- The Washington Times - Tuesday, September 18, 2007

There are only two opponents remaining on the Washington Nationals‘ schedule in 2007, a season that is nearing completion for a club that has exceeded expectations but has been out of the pennant race since late April.

The New York Mets and Philadelphia Phillies, though, still have plenty on the line over the season’s final two weeks, with the two National League East powers duking it out for both the division title and a wild-card berth. So the fate of both will be tied directly to the Nationals, who over their final 13 games have an opportunity to determine who gets to play in October and who goes home.

Washington’s players don’t take this responsibility lightly, as evidenced by the way they thumped the Mets 12-4 last night at RFK Stadium.

“We’re playing spoilers these next 13 games,” outfielder Ryan Church said. “All we’re really playing for is to stay out of the cellar and eliminate some teams. We’ve done it in the past, and I think guys are going to take that to heart and really go out there and try to put a hurting on the other team.”

The Nationals put plenty of hurting on New York last night, taking advantage of four errors and some other mental mistakes to score 12 unanswered runs after falling behind 4-0 early.

Following that inauspicious start, in which Washington right-hander Tim Redding allowed four runs over four shaky innings, manager Manny Acta walked through his team’s dugout and tried to fire up his troops.

“Hey, just give it a fight,” Acta told his players. “Don’t roll over for anybody. Let’s play the game hard, the right way.”

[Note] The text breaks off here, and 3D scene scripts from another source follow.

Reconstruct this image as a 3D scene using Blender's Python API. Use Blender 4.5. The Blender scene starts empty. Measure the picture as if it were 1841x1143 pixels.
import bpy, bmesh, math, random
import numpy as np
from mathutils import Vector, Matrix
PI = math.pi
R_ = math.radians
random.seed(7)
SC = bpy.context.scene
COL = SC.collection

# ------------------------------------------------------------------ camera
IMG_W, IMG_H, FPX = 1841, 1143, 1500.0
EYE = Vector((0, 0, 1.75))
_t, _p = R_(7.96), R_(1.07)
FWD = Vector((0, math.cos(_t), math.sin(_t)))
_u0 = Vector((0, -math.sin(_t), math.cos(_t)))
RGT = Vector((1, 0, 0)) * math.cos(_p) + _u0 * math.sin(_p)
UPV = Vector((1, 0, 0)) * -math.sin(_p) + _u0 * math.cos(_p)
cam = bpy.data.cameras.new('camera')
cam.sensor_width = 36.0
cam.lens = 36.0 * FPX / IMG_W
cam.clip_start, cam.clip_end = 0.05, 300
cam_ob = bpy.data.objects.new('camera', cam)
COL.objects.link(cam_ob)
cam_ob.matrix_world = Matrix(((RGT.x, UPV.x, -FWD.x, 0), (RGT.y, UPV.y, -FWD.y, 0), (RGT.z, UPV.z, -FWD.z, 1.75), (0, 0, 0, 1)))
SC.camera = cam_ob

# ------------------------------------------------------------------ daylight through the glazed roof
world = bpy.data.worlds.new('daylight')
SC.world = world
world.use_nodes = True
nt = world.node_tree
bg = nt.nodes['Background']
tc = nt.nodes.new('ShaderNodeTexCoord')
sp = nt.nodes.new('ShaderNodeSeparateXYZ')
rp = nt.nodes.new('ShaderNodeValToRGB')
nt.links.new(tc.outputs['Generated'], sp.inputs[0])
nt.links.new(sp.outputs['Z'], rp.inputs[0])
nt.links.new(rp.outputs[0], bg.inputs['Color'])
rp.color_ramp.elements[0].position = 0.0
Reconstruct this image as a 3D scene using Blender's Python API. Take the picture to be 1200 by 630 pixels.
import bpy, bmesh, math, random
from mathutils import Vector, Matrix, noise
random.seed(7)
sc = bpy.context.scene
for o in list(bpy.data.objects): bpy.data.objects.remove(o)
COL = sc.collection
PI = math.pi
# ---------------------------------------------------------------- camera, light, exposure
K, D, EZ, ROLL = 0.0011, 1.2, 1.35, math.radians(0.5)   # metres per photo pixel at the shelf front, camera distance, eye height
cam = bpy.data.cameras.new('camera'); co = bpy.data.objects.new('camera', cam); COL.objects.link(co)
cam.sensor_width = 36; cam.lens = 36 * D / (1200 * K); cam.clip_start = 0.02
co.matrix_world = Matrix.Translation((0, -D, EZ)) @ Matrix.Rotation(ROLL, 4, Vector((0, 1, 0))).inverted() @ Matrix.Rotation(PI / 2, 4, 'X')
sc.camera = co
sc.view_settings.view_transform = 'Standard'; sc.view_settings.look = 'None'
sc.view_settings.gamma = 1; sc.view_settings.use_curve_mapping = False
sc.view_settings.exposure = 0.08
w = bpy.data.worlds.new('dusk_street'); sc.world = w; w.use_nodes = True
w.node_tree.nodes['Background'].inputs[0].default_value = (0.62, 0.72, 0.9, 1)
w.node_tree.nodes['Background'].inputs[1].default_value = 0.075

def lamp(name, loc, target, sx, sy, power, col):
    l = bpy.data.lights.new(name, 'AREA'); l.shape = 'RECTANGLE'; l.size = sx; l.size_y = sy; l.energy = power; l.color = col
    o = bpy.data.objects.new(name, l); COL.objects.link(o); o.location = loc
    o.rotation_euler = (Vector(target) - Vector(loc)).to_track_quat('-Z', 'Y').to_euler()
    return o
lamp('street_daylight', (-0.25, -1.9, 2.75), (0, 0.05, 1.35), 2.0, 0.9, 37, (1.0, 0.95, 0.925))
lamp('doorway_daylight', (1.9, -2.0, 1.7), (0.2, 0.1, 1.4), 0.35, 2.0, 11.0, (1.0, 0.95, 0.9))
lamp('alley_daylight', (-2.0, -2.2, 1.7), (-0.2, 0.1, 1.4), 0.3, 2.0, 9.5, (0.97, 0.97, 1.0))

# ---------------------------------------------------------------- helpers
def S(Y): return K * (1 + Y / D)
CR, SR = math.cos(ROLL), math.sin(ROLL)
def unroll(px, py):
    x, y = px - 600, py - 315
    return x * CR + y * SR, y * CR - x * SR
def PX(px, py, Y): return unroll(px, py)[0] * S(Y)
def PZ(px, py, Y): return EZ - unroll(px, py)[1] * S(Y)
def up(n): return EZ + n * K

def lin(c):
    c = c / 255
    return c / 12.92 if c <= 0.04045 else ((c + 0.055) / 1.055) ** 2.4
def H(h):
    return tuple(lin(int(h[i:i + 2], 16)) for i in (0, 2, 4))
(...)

The Nationals (67-83) immediately turned the game around, matching their record for runs scored at RFK by pouncing on the shell-shocked Mets, who have seen their lead over the Phillies dwindle to 2½ games.

The key move might have been Acta’s decision to pinch-hit for Redding with two on and two out in the fourth. The Nationals had scored four runs to tie the game, and even though they didn’t add to their total in that inning, Redding’s departure opened the door for the bullpen to take over and take control. Five relievers combined to toss five shutout innings, with rookie Jonathan Albaladejo earning his first career win with a 11/3-inning stint.

“I have 11 guys sitting in my bullpen,” Acta said. “I don’t see why we have to wait until a guy gives up so many runs. Especially playing a team like [the Mets], every out is precious. … I felt it was the right thing to do. My bullpen was rested, and they did the job today.”

The Nationals scored another run in the fifth to take the lead, then added four more during an unsightly sixth inning that featured one hit (Nook Logan’s bunt single) and included three walks, two errors and a fielder’s choice.

Three more runs in the seventh, capped by Church’s pinch-hit homer, completed the rousing comeback.

“I don’t know where the good at-bats started,” Logan said. “But when somebody had a good at-bat, it just carried over and carried over to the next guy. That’s how you win ballgames.”

And how you deal a contending club a serious blow to its playoff chances.